In 379, Theodosius I became Roman Emperor.  He united the Eastern and Western Empire and was the last Emperor to rule both.  Also, he made the Nicene Creed the official state religion.  Augustine was still a Manichaean at this time and this must’ve influenced his later decision in 386 to convert to Catholicism.  In 381, Theodosius I began to inhibit Paganism.  In 388, he began the persecution and destruction of Paganism.  This was the Catholicism that Augustine converted to and which he helped to support.

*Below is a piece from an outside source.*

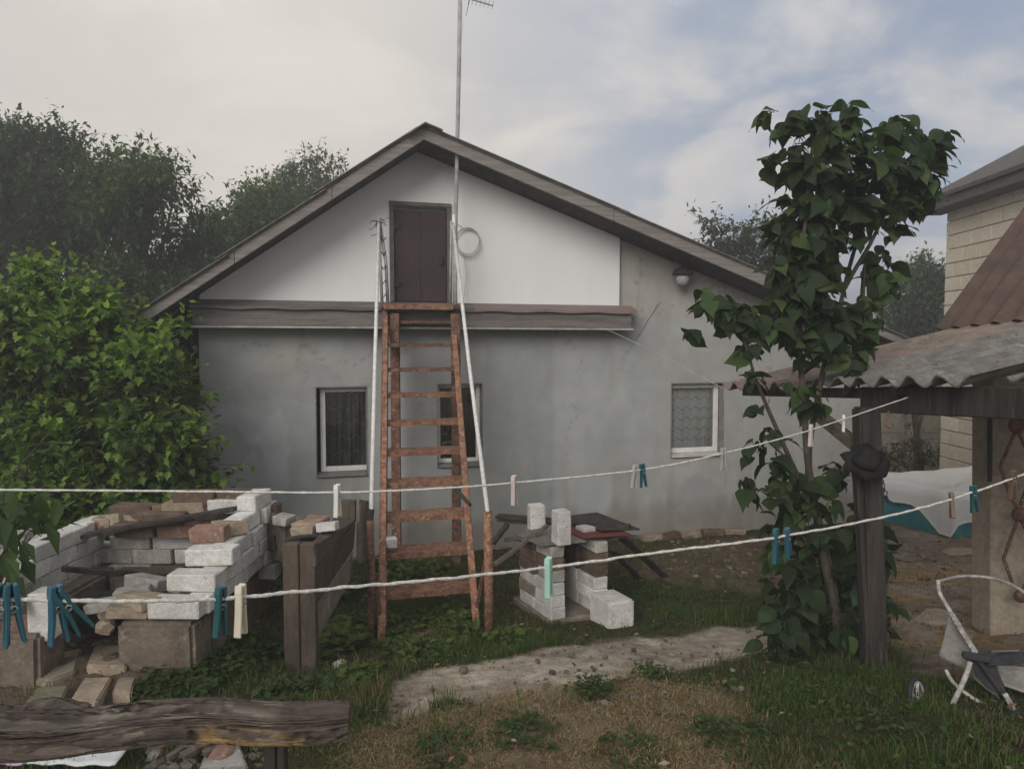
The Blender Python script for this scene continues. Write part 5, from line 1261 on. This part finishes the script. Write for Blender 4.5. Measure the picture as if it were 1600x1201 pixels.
def clump_leaves(clumps, size, base, per_twig=9, droop=.35, colvar=.35, tipcol=None, kind='lobed', twiglen=None):
    """clumps: (centre, radius xyz, n). twigs radiate from inside each clump and carry leaves"""
    PP = []; DD = []; UU = []; SS = []; CC = []; TW = []
    for c, r, n in clumps:
        nt = max(1, n//per_twig); c = np.array(c); r = np.array(r)
        d = rand_dir(nt); rad = RNG.uniform(.35, 1.0, (nt, 1))**.6
        st = c+d*r*rad*.75
        tl = (twiglen or .35*r.mean())*RNG.uniform(.6, 1.4, (nt, 1)); td = d+np.array([0, 0, .25])+RNG.normal(size=(nt, 3))*.45; td /= np.linalg.norm(td, axis=1, keepdims=True)
        en = st+td*tl; TW.append((st, en))
        for k in range(per_twig):
            f = (k+.5)/per_twig; p = st+(en-st)*f+RNG.normal(size=(nt, 3))*size*.35
            dd = td*.5+rand_dir(nt)*.9; dd[:, 2] -= droop
            PP.append(p); DD.append(dd); u = rand_dir(nt)*.45+np.array([0, 0, 1.]); UU.append(u)
            SS.append(size*RNG.uniform(.65, 1.25, nt)*(1-.25*f))
            hz = ((p[:, 2]-c[2])/r[2]).clip(-1, 1)
            b = np.array([base])*(1+colvar*RNG.uniform(-1, 1, (nt, 1)))
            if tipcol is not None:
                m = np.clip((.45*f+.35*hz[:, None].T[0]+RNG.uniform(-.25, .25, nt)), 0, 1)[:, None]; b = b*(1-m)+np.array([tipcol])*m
            CC.append(b)
    return np.concatenate(PP), np.concatenate(DD), np.concatenate(UU), np.concatenate(SS), np.concatenate(CC), TW
def twigs_into(m, TW, r, every=1):
    for st, en in TW:
        for a, b in list(zip(st, en))[::every]: m.tube([a, (a+b)/2+rand_dir(1)[0]*.01, b], [r, r*.8, r*.4], 3, False)
def limb(m, pts, r0, r1, seg=8):
    P_ = [Vector(p) for p in pts]; n = len(P_); out = []
    for i in range(n-1):
        for k in range(4):
            p = P_[i].lerp(P_[i+1], k/4); p = p+Vector((noise.noise(p*3), noise.noise(p*3+Vector((9, 0, 0))), 0))*r0*.5 if (i or k) else p; out.append(p)
    out.append(P_[-1]); m.tube(out, [r0+(r1-r0)*i/(len(out)-1) for i in range(len(out))], seg)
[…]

After Theodosius reign, the beginning of the fifth century was more of the same.  The last remnants of Egyptian religion was destroyed.  Also, Hypatia (the last great Pagan teacher, philosopher, and mathematician) was killed by a Christian mob.  I don’t know what Augustine’s opinion was about this destruction of Pagan culture all around him, but he certainly took notice of the sacking of Rome.  Rome was attacked by the Visigoths who were Arian Christians.  Augustine wrote The City of God in response to the fall of Rome because Pagans were blaming Christians for this event.   At the end of his life, the Arian Vandals were ravaging Roman Africa.  Augustine was on his deathbed in Hippo when it was overrun by Vandals.